My fingers reach out as if to capture the light. They linger in a second of hope. Instead, I spoon more peas into dad’s mouth.

I wait for him to swallow. I breathe.

*******

Day after day my sister and friends and I clear out the house. Burdensome trash bags filled with Joe’s life, his identification badges from past employment, papers, sweaters, jeans. I have to stop at times, gasp in surprise as old photographs assault me with his youth, who he was, who he could have been.

Joe and I shared the house for 14 years and now I am left to ready it for sale.

On the dining room table he has a project binder, so like him, filled with goals for the coming year.

His hopes for the future hang in the air like the bits of dust that float in the sunlight, without substance.

He died in a second. He left me with a lifetime to sort through. I feel we will never empty this house, the cluttered basement and garage. But we do. I am emptied in the process.

*******

In my dreams, I am at the house again. Joe opens the front door, welcomes me. But he is dead. I know this.

Still, I enter and my heart breaks for the conversations that will never be, the laughter and love that will never find life. And in my dreams, dad is walking again, speaking fully-formed words and not babbling, and I, listening to his wisdom and counsel:

Let God take control. Get out of his way.

Now, if I could, I would tell dad the story of St. Teresa of Avila, a Carmelite of the Middle Ages. On her way to found a new monastery, she rode a donkey across a stream and fell in. She yelled at God: “If this is the way you treat your friends, no wonder you have so few of them!”

*******

Within a week’s time, three family members fall ill, some serious. I am emptied yet again, stripped to the marrow. As we grow older, the inevitability of loss looms large, waiting to swallow us whole.

I tell myself this: There is no escaping it.

Pivoting points catch us off guard, assault us with their harsh reality. The cycle of death and life gets in our face and announces itself and we can either turn away, or be bold, stare it down and listen to what it might teach us.

*******

In my dreams, I am a writer. My words are morning dew and seep gently into hearts with comfort. Or they inspire and offer the gift of hope. But how can I offer hope when I am so empty?

I must start with myself so I give myself this:

The knowledge that the strength of the Divine feminine rises up with ferocity within me. That the hardships have been like tidal waves, stripped me, but I have swum long and hard to get to the shore.

I am there now, stretched out on warm protective sand, listening in worn-out silence that yes, Joe is dead, the house is now occupied by others, dad is dying, my writing dreams are deferred.

But my soul is still strong, hearing the promise in the rhythm of life, of how the waves lap onto the shore and then empty themselves out to the expanse of sea, again and again.

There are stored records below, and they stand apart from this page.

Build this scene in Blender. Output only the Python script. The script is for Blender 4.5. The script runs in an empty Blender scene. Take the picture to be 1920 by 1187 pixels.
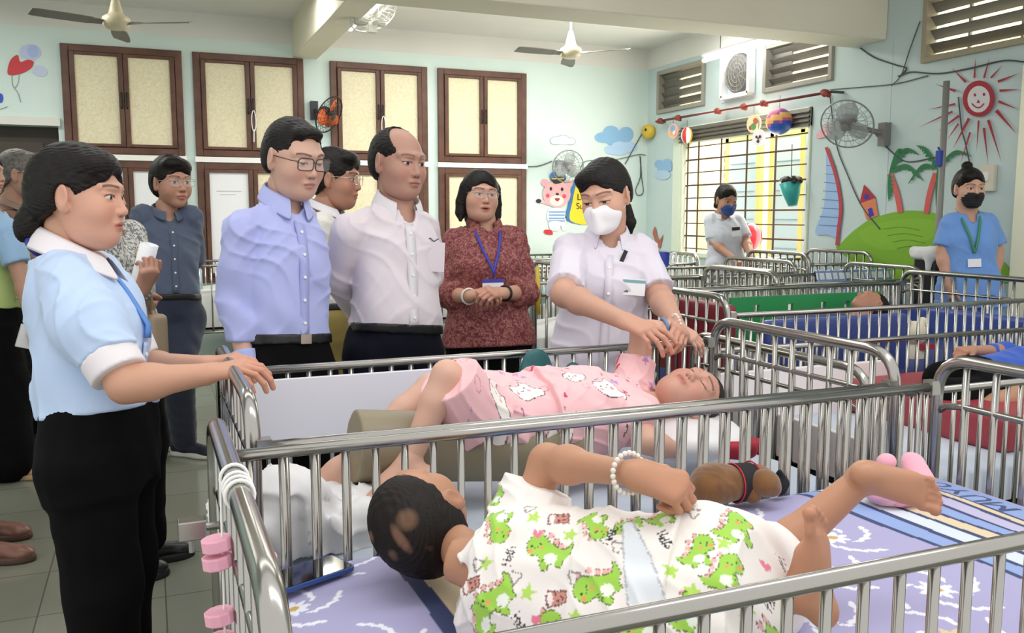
import bpy, bmesh, math, random
import numpy as np
from mathutils import Vector, Matrix
random.seed(7); RNG = np.random.RandomState(7)
SC = bpy.context.scene
COL = SC.collection
PI = math.pi
# ------------------------------------------------------------------ camera model (measured from the room's parallel lines)
FPX, CX, CY, HOR, XVP, CAMH = 1650., 960., 593.5, 403., 5000., 1.40
_p = math.atan((CY-HOR)/FPX); _yaw = math.pi/2 - math.atan((XVP-CX)/(FPX/math.cos(_p)))
FWD = np.array([math.sin(_yaw)*math.cos(_p), math.cos(_yaw)*math.cos(_p), -math.sin(_p)])
RGT = np.array([math.cos(_yaw), -math.sin(_yaw), 0.]); UPV = np.cross(RGT, FWD)
CAM = np.array([0, 0, CAMH])
def ray(x, y): return FWD + RGT*(x-CX)/FPX - UPV*(y-CY)/FPX
def U(x, y, d): return CAM + ray(x, y)*d
def Z(x, y, z): r = ray(x, y); return CAM + r*((z-CAMH)/r[2])
YB, XR, ZC = 9.0, 5.40, 3.28
def WB(x, y, off=0.): r = ray(x, y); return CAM + r*((YB-off)/r[1])
def WR(x, y, off=0.): r = ray(x, y); return CAM + r*((XR-off)/r[0])
def nrm(v): v = np.asarray(v, float); return v/np.linalg.norm(v)
def V3(*a): return np.array(a, float)
# ------------------------------------------------------------------ colours and materials
def lin(c):
    if isinstance(c, str): c = [int(c[i:i+2], 16) for i in (0, 2, 4)]
    c = np.asarray(c, float)/255.
    return np.where(c <= .04045, c/12.92, ((c+.055)/1.055)**2.4)
def rgba(c): return (*[float(v) for v in lin(c)], 1.)
MATS = {}
def M(name, col=None, rough=.6, metal=0., bump=None, attr=False, spec=.5, emit=None, alpha=None, trans=0., noise=None, sheen=0., sss=0.):
    if name in MATS: return MATS[name]
    m = bpy.data.materials.new(name); m.use_nodes = True
    nt = m.node_tree; b = nt.nodes['Principled BSDF']; L = nt.links
    b.inputs['Roughness'].default_value = rough; b.inputs['Metallic'].default_value = metal
    b.inputs['Specular IOR Level'].default_value = spec
    if sheen: b.inputs['Sheen Weight'].default_value = sheen
    if sss:
        b.inputs['Subsurface Weight'].default_value = sss
        b.inputs['Subsurface Radius'].default_value = (.012, .005, .003)
    if trans: b.inputs['Transmission Weight'].default_value = trans; b.inputs['IOR'].default_value = 1.2
    if alpha is not None: b.inputs['Alpha'].default_value = alpha
    if col is not None: b.inputs['Base Color'].default_value = rgba(col)
    src = None
    if attr:
        a = nt.nodes.new('ShaderNodeVertexColor'); a.layer_name = 'Col'; src = a.outputs['Color']; L.new(src, b.inputs['Base Color'])
    if noise:            # (scale, second colour, low, high)
        n = nt.nodes.new('ShaderNodeTexNoise'); n.inputs['Scale'].default_value = noise[0]; n.inputs['Detail'].default_value = 4
        tc = nt.nodes.new('ShaderNodeTexCoord'); L.new(tc.outputs['Object'], n.inputs['Vector'])
        r = nt.nodes.new('ShaderNodeValToRGB'); r.color_ramp.elements[0].position = noise[2]; r.color_ramp.elements[1].position = noise[3]
        r.color_ramp.elements[0].color = rgba(col); r.color_ramp.elements[1].color = rgba(noise[1])
        L.new(n.outputs['Fac'], r.inputs['Fac']); L.new(r.outputs['Color'], b.inputs['Base Color'])
    if bump:             # (scale, strength, distance)
        n = nt.nodes.new('ShaderNodeTexNoise'); n.inputs['Scale'].default_value = bump[0]; n.inputs['Detail'].default_value = 3
        tc = nt.nodes.new('ShaderNodeTexCoord'); L.new(tc.outputs['Object'], n.inputs['Vector'])
        bp = nt.nodes.new('ShaderNodeBump'); bp.inputs['Strength'].default_value = bump[1]; bp.inputs['Distance'].default_value = bump[2]
        L.new(n.outputs['Fac'], bp.inputs['Height']); L.new(bp.outputs['Normal'], b.inputs['Normal'])
    if emit:
        b.inputs['Emission Color'].default_value = rgba(emit[0]); b.inputs['Emission Strength'].default_value = emit[1]
    MATS[name] = m
    return m
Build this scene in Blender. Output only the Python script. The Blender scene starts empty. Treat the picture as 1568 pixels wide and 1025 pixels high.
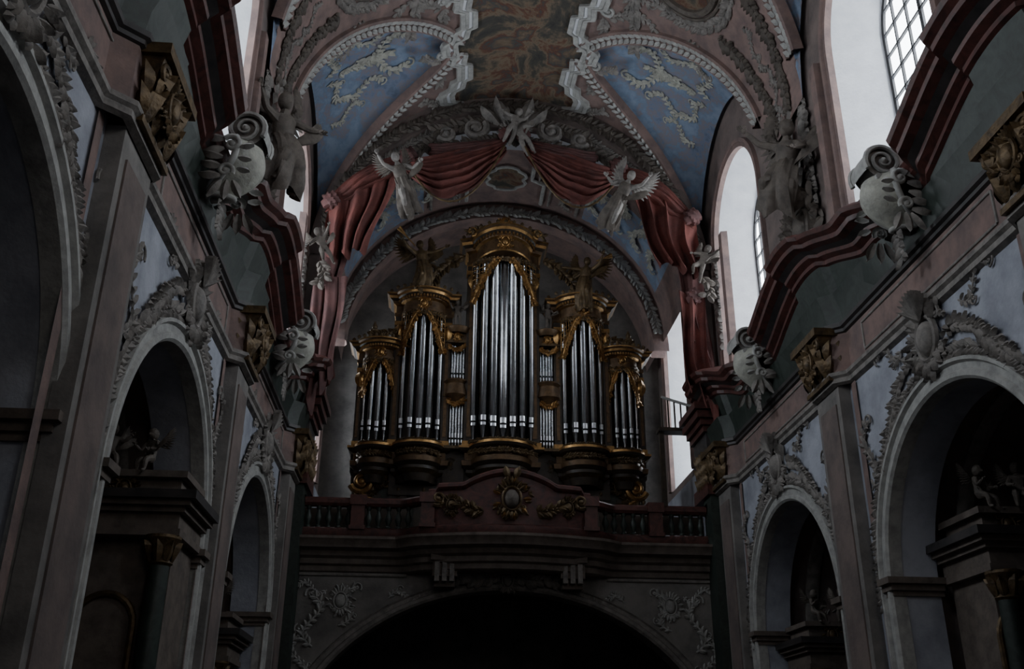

Author Sue Monk Kidd writes this:

“Crisis, change, all the myriad upheavals that blister the spirit and leave us groping– they aren’t voices simply of pain but also of creativity. And if we would only listen, we might hear such times beckoning us to a season of waiting, to the place of fertile emptiness.”

I am in fertile emptiness. Listening. Breathing in, breathing out.

Waiting to be filled.

 

2 thoughts on “Fertile emptiness

  1. I swear I signed up before, but….anyway,

    Finally got to read it. Very soulful.
    Life has so many twists and turns and all too often, most of these twist and turn in a way we would wish they would not. This is life. This is also God’s deep love. It is in our grief (which He associated with us), that draws us closer to this Man of Sorrows.
    Joy comes in the morning!!!!

    Love you sis!

    1. Thanks for taking time to read my winning essay, Sean. Life does have its sorrows — and joys — and I know that God and Jesus walk with us through it all. Love you, my brother!